Although investing in stocks is a long term endeavor the following post will provide some insight into returns during the month of September. I am sure as soon as I upload this post to our blog site, any conclusions that are drawn below will prove to be false. Nonetheless, over the course of the past few weeks strategists have been expounding on the fact the month of September has proved to be the worst month for stocks during the course of a year. The recent chart release from the Chart of the Day charting service provided the below commentary and graphic with their report today.
"The stock market has struggled over the past month. Investors are concerned. For some perspective, today's chart presents the Dow's average performance for each calendar month since 1950. As today's chart illustrates, it is not unusual for the stock market to underperform during the May to October time frame with a brief counter-trend rally occurring in July.
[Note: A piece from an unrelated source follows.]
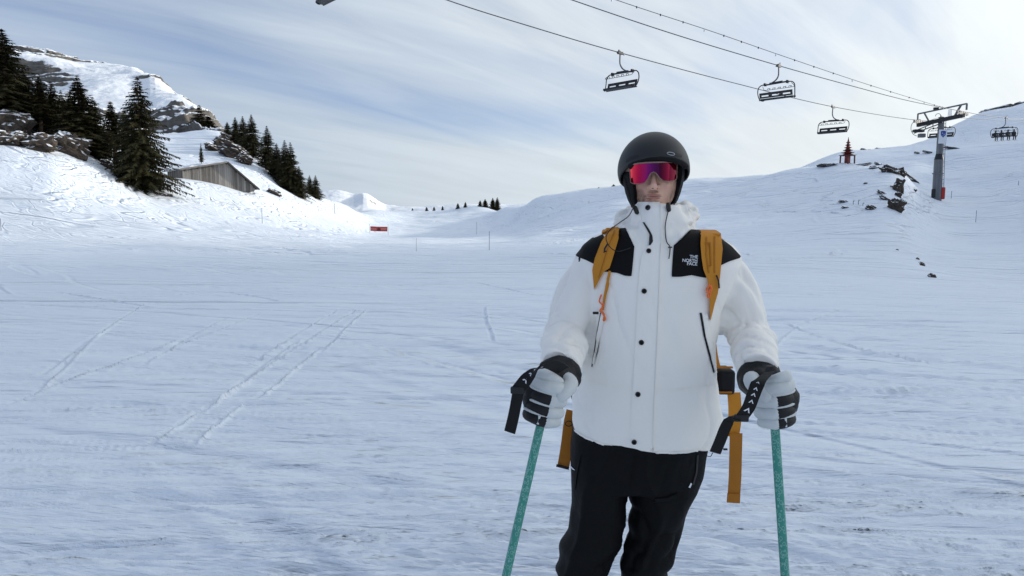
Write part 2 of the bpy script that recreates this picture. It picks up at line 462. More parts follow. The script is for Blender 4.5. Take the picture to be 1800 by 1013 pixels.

It is worth noting that the worst calendar month for stock market performance (i.e. September) has just begun."
Source: Chart of the Day
I took a quick look at the monthly returns for the S&P 500 Index going back to 1950 (62 data points). The data, supplied by Commodity Systems Inc., was downloaded from YahooFinance. The data used the opening index price for the month being analyzed. The ending results showed:
- The S&P 500 Index delivered negative returns in 35 out of 62 Septembers. In other words, 56% of the returns in September were negative.
- The overall average price only return for all Septembers was negative .71%.
- The August return was negative 27 out of 62 observations or 44% of the time.
- When August returns were negative, like experienced this year, the return in 14 of the months of September, or 52%, were positive. In other words, a negative August would indicate September is more likely to have a positive return.
- The average positive return for September when August was negative (13 data points) was 3.87%.
A link to some of the data used in the analysis can be found here.
For investors focused on September returns, it appears slightly more than half the months of September have generated negative returns. Further though, when August returns are negative, like experienced in 2013, the average return for the month of September is a positive 3.87%.
Certainly there are potential political and economic headwinds on the horizon that could trip up the market. However, market timing is a difficult endeavor and focusing more on company fundamentals will likely be more beneficial than focusing on the so called September effect.